■ Exercise goal ■
Gather, from the listing beneath this task, every line holding the string "pixels".

━━━━━━━━━━

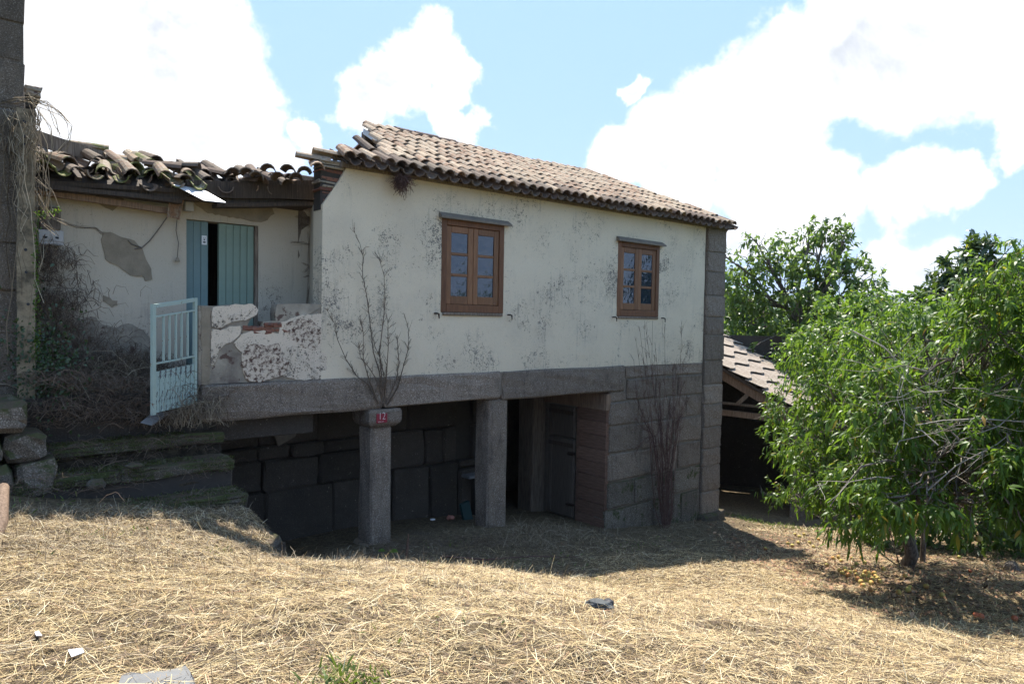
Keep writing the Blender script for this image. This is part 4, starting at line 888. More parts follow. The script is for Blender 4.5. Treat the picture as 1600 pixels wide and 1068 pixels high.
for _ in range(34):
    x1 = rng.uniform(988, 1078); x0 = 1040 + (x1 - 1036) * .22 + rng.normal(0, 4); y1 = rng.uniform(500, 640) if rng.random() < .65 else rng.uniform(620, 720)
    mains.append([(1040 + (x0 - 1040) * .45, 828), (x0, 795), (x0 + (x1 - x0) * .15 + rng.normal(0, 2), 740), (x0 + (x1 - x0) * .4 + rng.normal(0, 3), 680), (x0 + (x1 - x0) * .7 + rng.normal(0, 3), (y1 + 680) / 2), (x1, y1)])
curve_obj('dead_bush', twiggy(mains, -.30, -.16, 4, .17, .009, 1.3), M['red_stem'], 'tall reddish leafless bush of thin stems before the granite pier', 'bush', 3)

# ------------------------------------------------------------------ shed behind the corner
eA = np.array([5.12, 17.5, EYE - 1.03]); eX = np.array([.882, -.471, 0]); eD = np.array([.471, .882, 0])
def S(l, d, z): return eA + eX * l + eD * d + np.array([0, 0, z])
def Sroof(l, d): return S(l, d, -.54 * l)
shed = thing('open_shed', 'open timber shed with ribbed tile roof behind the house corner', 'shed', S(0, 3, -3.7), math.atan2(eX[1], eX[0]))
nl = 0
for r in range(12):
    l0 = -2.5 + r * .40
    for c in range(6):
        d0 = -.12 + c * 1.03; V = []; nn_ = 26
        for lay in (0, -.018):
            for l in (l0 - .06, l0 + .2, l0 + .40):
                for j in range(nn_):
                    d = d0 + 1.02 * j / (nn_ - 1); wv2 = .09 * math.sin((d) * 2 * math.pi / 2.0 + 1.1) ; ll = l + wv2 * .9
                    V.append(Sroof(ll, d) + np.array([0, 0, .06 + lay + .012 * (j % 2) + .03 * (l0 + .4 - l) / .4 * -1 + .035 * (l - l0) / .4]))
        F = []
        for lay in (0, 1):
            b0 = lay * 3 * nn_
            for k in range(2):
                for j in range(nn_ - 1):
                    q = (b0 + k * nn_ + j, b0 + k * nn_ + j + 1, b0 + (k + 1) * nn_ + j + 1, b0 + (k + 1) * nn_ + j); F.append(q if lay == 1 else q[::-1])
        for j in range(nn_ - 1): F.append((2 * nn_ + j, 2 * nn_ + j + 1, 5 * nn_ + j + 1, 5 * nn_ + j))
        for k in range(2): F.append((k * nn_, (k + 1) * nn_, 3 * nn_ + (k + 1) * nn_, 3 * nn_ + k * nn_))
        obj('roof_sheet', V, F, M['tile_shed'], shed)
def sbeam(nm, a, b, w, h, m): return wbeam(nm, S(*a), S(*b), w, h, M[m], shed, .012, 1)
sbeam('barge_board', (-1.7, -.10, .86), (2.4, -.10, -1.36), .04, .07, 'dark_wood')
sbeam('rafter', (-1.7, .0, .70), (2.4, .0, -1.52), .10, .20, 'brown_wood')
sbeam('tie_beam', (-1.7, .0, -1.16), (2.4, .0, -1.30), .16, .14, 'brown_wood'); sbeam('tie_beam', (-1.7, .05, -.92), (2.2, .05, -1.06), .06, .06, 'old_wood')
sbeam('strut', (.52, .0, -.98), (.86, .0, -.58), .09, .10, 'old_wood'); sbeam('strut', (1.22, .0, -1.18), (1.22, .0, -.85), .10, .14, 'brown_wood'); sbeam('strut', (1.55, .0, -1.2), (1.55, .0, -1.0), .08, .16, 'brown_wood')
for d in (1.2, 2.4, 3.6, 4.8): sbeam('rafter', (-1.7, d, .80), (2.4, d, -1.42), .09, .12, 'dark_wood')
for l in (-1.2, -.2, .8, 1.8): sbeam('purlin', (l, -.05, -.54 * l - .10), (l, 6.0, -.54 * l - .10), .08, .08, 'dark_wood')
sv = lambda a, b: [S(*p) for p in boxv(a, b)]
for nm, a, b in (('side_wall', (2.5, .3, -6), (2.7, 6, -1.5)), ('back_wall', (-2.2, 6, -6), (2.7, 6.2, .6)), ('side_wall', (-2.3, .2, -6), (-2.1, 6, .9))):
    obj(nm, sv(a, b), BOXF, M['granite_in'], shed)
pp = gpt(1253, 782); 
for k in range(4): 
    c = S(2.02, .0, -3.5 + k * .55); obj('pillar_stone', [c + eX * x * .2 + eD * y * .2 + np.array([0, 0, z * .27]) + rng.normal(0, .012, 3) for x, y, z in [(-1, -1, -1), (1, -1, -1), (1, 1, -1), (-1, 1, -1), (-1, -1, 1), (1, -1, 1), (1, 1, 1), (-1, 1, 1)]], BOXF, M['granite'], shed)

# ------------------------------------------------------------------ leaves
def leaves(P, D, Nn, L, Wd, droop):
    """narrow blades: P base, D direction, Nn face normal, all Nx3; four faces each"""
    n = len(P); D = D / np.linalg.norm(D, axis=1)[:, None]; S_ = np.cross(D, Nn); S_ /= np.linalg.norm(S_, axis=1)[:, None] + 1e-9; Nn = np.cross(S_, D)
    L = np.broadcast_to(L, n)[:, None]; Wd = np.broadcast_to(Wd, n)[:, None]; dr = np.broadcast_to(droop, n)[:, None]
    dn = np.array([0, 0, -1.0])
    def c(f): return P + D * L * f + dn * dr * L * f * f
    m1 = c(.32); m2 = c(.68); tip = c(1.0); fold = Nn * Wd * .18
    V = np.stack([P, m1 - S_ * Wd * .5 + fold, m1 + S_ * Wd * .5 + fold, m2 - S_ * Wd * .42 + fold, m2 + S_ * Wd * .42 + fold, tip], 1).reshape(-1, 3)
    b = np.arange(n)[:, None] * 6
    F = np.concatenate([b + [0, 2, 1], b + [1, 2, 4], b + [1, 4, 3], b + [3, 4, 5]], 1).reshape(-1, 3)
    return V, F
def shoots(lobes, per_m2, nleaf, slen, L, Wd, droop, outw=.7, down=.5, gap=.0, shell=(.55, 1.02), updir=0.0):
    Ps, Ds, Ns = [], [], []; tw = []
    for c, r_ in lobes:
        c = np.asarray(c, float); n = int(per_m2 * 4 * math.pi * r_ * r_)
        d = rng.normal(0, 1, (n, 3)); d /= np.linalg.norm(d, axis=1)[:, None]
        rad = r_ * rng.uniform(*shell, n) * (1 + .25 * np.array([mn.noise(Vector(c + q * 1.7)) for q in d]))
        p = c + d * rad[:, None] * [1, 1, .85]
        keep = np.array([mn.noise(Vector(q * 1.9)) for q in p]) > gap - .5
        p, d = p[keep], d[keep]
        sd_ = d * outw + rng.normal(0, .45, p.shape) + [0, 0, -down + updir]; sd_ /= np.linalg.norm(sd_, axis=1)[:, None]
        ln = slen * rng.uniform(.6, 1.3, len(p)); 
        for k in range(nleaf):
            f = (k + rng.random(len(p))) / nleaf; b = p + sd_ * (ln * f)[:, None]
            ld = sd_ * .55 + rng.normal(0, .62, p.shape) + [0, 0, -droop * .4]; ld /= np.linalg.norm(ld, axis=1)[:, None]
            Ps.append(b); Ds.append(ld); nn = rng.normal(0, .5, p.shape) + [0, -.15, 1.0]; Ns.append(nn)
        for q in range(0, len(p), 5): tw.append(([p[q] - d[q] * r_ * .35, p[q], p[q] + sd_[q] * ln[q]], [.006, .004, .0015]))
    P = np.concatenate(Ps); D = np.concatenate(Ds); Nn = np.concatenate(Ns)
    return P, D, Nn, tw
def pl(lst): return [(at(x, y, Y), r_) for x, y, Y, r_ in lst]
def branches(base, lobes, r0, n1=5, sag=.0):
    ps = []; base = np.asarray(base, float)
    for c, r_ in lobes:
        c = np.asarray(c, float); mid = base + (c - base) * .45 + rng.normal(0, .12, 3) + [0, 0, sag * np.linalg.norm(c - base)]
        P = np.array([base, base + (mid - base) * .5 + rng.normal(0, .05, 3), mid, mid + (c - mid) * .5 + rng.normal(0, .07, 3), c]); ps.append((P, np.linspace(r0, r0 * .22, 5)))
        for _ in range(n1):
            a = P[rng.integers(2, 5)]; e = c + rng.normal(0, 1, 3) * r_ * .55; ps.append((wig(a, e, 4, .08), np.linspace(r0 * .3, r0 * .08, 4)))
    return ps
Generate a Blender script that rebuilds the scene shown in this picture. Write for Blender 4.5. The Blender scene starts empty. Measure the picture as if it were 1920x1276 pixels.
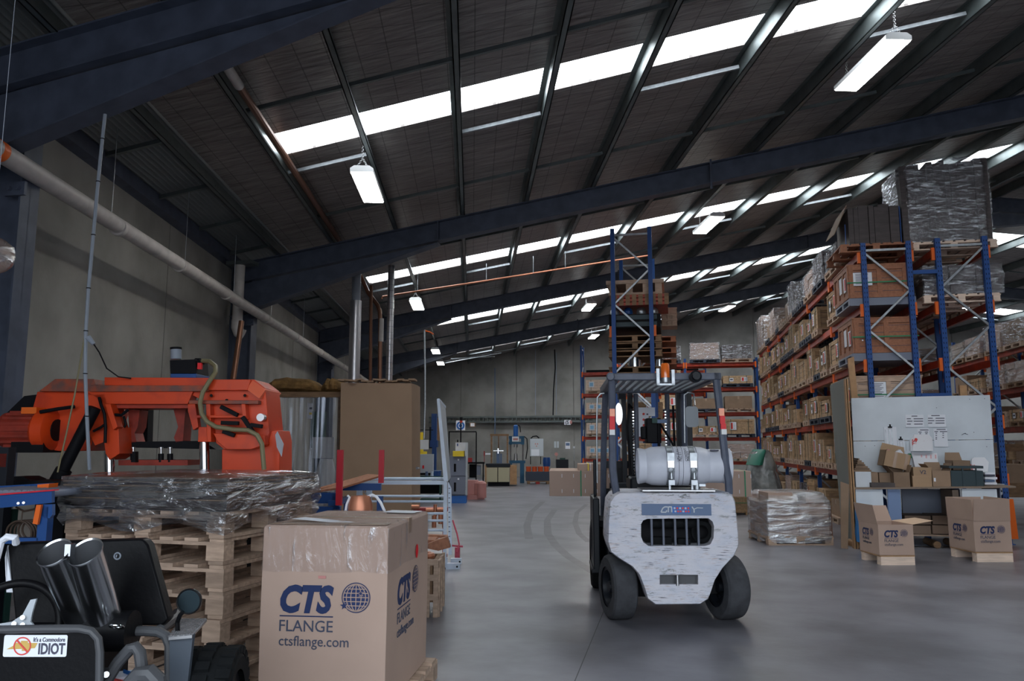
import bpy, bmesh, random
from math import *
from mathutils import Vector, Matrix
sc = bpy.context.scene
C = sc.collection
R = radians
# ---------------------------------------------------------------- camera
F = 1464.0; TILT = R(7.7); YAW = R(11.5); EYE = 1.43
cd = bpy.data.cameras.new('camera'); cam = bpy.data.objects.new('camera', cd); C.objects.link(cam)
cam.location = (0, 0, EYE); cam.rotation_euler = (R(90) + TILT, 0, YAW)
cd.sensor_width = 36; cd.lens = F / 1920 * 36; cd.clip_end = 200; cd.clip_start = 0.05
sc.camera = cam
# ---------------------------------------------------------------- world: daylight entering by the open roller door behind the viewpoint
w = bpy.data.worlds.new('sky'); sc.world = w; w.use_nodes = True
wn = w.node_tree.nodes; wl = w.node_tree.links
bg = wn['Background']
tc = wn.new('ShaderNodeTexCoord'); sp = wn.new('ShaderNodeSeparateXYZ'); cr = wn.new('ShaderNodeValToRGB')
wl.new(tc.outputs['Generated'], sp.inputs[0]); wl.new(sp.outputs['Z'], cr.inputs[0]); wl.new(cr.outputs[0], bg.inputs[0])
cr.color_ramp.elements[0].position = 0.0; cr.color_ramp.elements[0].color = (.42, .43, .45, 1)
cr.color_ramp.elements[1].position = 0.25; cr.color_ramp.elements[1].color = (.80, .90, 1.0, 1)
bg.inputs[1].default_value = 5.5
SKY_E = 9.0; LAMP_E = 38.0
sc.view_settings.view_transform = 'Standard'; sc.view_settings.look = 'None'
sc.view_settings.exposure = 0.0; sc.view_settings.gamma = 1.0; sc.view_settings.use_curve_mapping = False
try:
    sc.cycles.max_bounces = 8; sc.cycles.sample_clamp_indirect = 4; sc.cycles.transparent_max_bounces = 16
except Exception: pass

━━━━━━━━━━

■ Finished exercise ■
Keep writing the Blender script for this image. This is part 4, starting at line 888. More parts follow. The script is for Blender 4.5. Treat the picture as 1600 pixels wide and 1068 pixels high.
Generate a Blender script that rebuilds the scene shown in this picture. Write for Blender 4.5. The Blender scene starts empty. Measure the picture as if it were 1920x1276 pixels.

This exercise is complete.